Saturday, January 8, 2011

On backpacks and getting older

I love my backpack. It enables me to carry a lot of stuff with me wherever I go and I can keep my hands free while I walk. It's an everyday backpack (not some mammoth hiking lover's thing), and it serves the same function as a purse does for others. I realize that wearing a backpack probably fixes me as the real-life caricature of your beer-loving, slack-jawed thirty-something graduate student who is "still working on my dissertation." (Cf. Bart Simpson's disturbingly apt take on the lifestyle.) But as long as it is professionally feasible and I am physically able, I'll continue to wear it.

The "physically able" part might, someday, be a challenge. A certain professor (probably in his 60s) I know and who I've TA'd for a couple times once commented on all the students who wear backpacks that they're taking their ability to wear backpacks for granted. This professor has back pains that prevent him from carrying anything too heavy, and he couldn't probably sport a backpack if he wanted to.

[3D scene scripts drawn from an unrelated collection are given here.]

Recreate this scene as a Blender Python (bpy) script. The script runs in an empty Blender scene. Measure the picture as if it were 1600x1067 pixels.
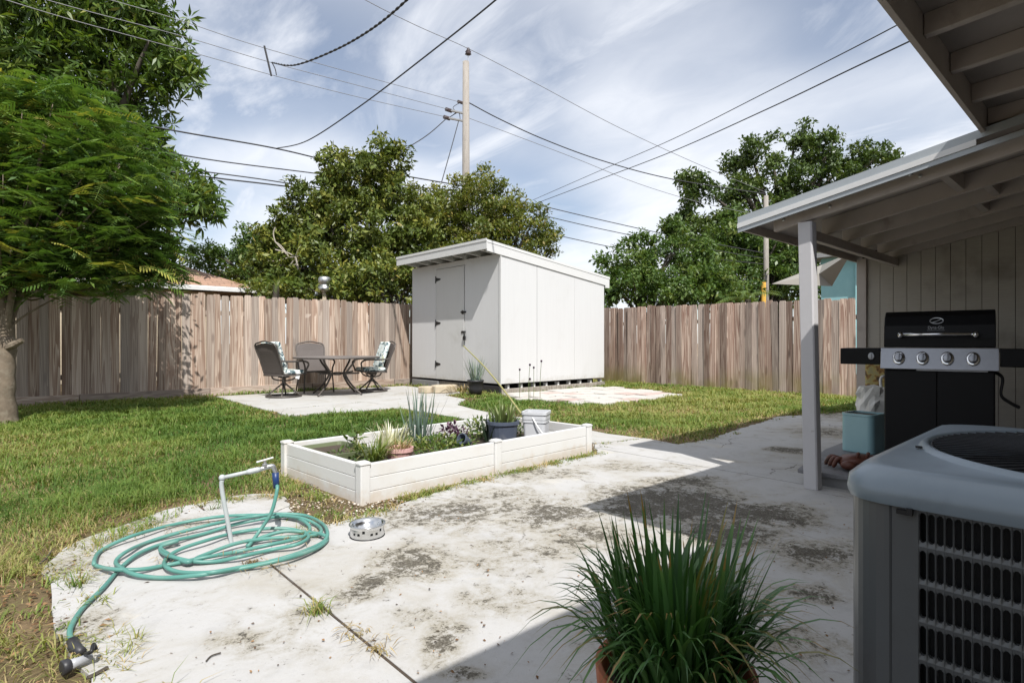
import bpy, math, random
import numpy as np
from mathutils import Matrix, Vector
random.seed(7); RS = np.random.RandomState(7)
S = bpy.context.scene; COL = S.collection
# ------------------------------------------------------------------ camera, light
TH = math.radians(48.0); FL = 890.0; HZ = 535.0; H = 1.0
Fv = np.array([math.cos(TH), math.sin(TH), 0.0]); Rv = np.array([math.sin(TH), -math.cos(TH), 0.0])
cd = bpy.data.cameras.new('camera'); cam = bpy.data.objects.new('camera', cd); COL.objects.link(cam)
cam.location = (0, 0, H); cam.rotation_euler = (math.radians(90), 0, TH - math.radians(90))
cd.sensor_width = 36; cd.lens = FL/1600*36; cd.shift_y = 0.001; cd.clip_start = 0.05; cd.clip_end = 900
S.camera = cam
LX, LY = 0.30, 0.73                                   # sunlight travels (LX, LY, -1)
EL = math.atan2(1, math.hypot(LX, LY))
world = bpy.data.worlds.new('World'); S.world = world; world.use_nodes = True
sun = bpy.data.lights.new('sun', 'SUN'); so = bpy.data.objects.new('sun', sun); COL.objects.link(so)
sun.energy = 5.0; sun.angle = math.radians(0.5); sun.color = (1.0, 0.972, 0.93)
so.rotation_euler = Vector((LX, LY, -1)).to_track_quat('-Z', 'Y').to_euler(); so.location = (-3, -9, 14)
S.view_settings.view_transform = 'Standard'; S.view_settings.look = 'None'
S.view_settings.exposure = 0.34; S.view_settings.gamma = 1.0; S.view_settings.use_curve_mapping = False
S.cycles.max_bounces = 6; S.cycles.transparent_max_bounces = 4; S.cycles.diffuse_bounces = 4
def build_world():
    nt = world.node_tree; N = nt.nodes; N.clear(); L = nt.links.new
    out = N.new('ShaderNodeOutputWorld'); bg = N.new('ShaderNodeBackground'); bg.inputs[1].default_value = 0.098
    sky = N.new('ShaderNodeTexSky'); sky.sky_type = 'NISHITA'; sky.sun_disc = False
    sky.sun_elevation = EL; sky.sun_rotation = math.atan2(-LX, -LY); sky.air_density = 1.0; sky.dust_density = 0.6; sky.ozone_density = 2.2
    tc = N.new('ShaderNodeTexCoord'); sep = N.new('ShaderNodeSeparateXYZ'); L(tc.outputs['Generated'], sep.inputs[0])
    zc = N.new('ShaderNodeMath'); zc.operation = 'MAXIMUM'; L(sep.outputs[2], zc.inputs[0]); zc.inputs[1].default_value = 0.0
    za = N.new('ShaderNodeMath'); za.operation = 'ADD'; L(zc.outputs[0], za.inputs[0]); za.inputs[1].default_value = 0.22
    dv = N.new('ShaderNodeVectorMath'); dv.operation = 'DIVIDE'; L(tc.outputs['Generated'], dv.inputs[0])
    cb = N.new('ShaderNodeCombineXYZ'); [L(za.outputs[0], cb.inputs[i]) for i in range(3)]; L(cb.outputs[0], dv.inputs[1])
    def noise(rot, scl, loc, scale, detail, dist, rough=0.55):
        mp = N.new('ShaderNodeMapping'); mp.inputs['Rotation'].default_value = (0, 0, rot); mp.inputs['Scale'].default_value = scl
        mp.inputs['Location'].default_value = loc
        L(dv.outputs[0], mp.inputs[0]); n = N.new('ShaderNodeTexNoise'); L(mp.outputs[0], n.inputs['Vector'])
        n.inputs['Scale'].default_value = scale; n.inputs['Detail'].default_value = detail
        n.inputs['Distortion'].default_value = dist; n.inputs['Roughness'].default_value = rough
        return n.outputs[0]
    def ramp(src, a, b, va=0., vb=1.):
        m = N.new('ShaderNodeMapRange'); m.interpolation_type = 'SMOOTHSTEP'; L(src, m.inputs[0])
        m.inputs[1].default_value = a; m.inputs[2].default_value = b; m.inputs[3].default_value = va; m.inputs[4].default_value = vb
        return m.outputs[0]
    big = ramp(noise(0.5, (1, 1, 0.3), CLOUD_LOC, 0.9, 2, 0.2), 0.30, 0.62)
    wisp = ramp(noise(0.75, (1, 0.4, 0.5), (5.0, 2.0, 0), 2.2, 9, 1.0, 0.60), 0.36, 0.80)
    fine = ramp(noise(0.4, (1, .6, 1), (1, 7, 0), 9.0, 6, 0.5), 0.2, 0.8, 0.75, 1.0)
    mx = N.new('ShaderNodeMath'); mx.operation = 'MULTIPLY'; L(wisp, mx.inputs[0]); mx.inputs[1].default_value = 0.95
    mm = N.new('ShaderNodeMath'); mm.operation = 'MULTIPLY'; L(big, mm.inputs[0]); mm.inputs[1].default_value = 0.78
    ad = N.new('ShaderNodeMath'); ad.operation = 'MAXIMUM'; L(mm.outputs[0], ad.inputs[0]); L(mx.outputs[0], ad.inputs[1])
    a2 = N.new('ShaderNodeMath'); a2.operation = 'MULTIPLY'; L(ad.outputs[0], a2.inputs[0]); L(fine, a2.inputs[1])
    c2 = N.new('ShaderNodeMath'); c2.operation = 'ADD'; c2.use_clamp = True; L(a2.outputs[0], c2.inputs[0]); c2.inputs[1].default_value = 0.15
    mix = N.new('ShaderNodeMix'); mix.data_type = 'RGBA'; L(c2.outputs[0], mix.inputs[0]); L(sky.outputs[0], mix.inputs[6])
    mix.inputs[7].default_value = (8.7, 8.9, 9.35, 1)
    L(mix.outputs[2], bg.inputs[0]); L(bg.outputs[0], out.inputs[0])
CLOUD_LOC = (0.3, 0.9, 0.0)
build_world()
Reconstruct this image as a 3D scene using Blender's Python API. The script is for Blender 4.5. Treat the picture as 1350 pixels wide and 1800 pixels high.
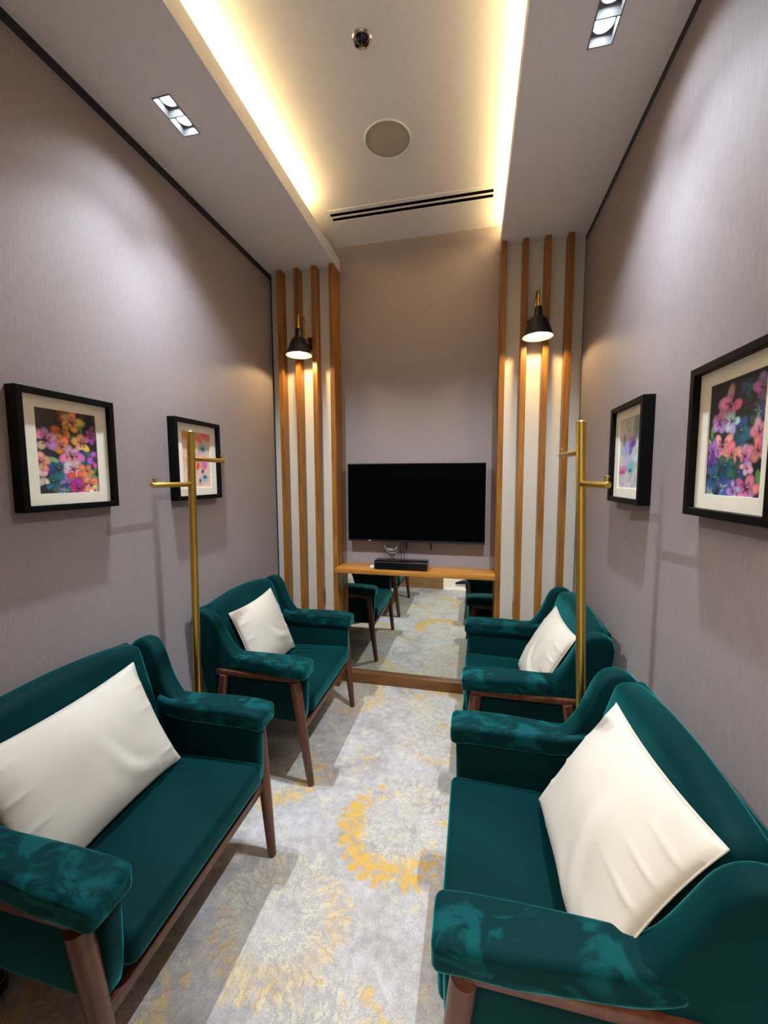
import bpy, bmesh, math, random
import numpy as np
from mathutils import Vector, Matrix
R = math.radians
for o in list(bpy.data.objects): bpy.data.objects.remove(o)
S = bpy.context.scene
COL = S.collection

# ------------------------------------------------------------------ camera, world, exposure
W, HS, HC = 2.05, 2.948, 3.111          # room width, soffit underside, ceiling
XL, XR = 0.487, 1.563                   # niche / raised ceiling edges
YS = -0.132                             # front of the slats
YF = -2.60                              # front wall (doorway) plane
cam_d = bpy.data.cameras.new('camera'); cam = bpy.data.objects.new('camera', cam_d); COL.objects.link(cam)
S.camera = cam
cam_d.sensor_fit = 'VERTICAL'; cam_d.sensor_height = 24.0; cam_d.lens = 24.0*698.43/1800.0
cam_d.clip_start = 0.02
_yaw, _tilt, _roll = 0.2206, 0.0866, -0.0045
_f = Vector((-math.sin(_yaw)*math.cos(_tilt), math.cos(_yaw)*math.cos(_tilt), -math.sin(_tilt)))
_r = Vector((math.cos(_yaw), math.sin(_yaw), 0)); _u = _r.cross(_f)
_r2 = math.cos(_roll)*_r+math.sin(_roll)*_u; _u2 = -math.sin(_roll)*_r+math.cos(_roll)*_u
cam.matrix_world = Matrix.Translation((1.4174, -2.7727, 1.5189)) @ Matrix((_r2, _u2, -_f)).transposed().to_4x4()
wd = bpy.data.worlds.new('world'); S.world = wd; wd.use_nodes = True
wd.node_tree.nodes['Background'].inputs[0].default_value = (0.9, 0.95, 1, 1)
wd.node_tree.nodes['Background'].inputs[1].default_value = 0.05
S.view_settings.view_transform = 'Standard'; S.view_settings.look = 'None'
S.view_settings.gamma = 1.0; S.view_settings.use_curve_mapping = False
S.view_settings.exposure = 0.08
SPOT_W, SPILL_W, COVE_W, SCONCE_W, HALL_FILL_W = 130.0, 12.0, 23.0, 10.0, 55.0
COOL, WARM, AMBER = (0.77, 0.885, 1.0), (1.0, 0.70, 0.30), (1.0, 0.70, 0.32)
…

I'm not there yet. In fact, I have always (knock on wood) been physically healthy for the most part. But I can say that when I (at 37 years old) wear my backpack now, I feel it more than I used to. It doesn't hurt, and it's not too heavy, but I do feel it. I'm more aware of wearing it. As much as I like my backpack, I sometimes have a brief thought of "wouldn't it be nice not to have to put it on?"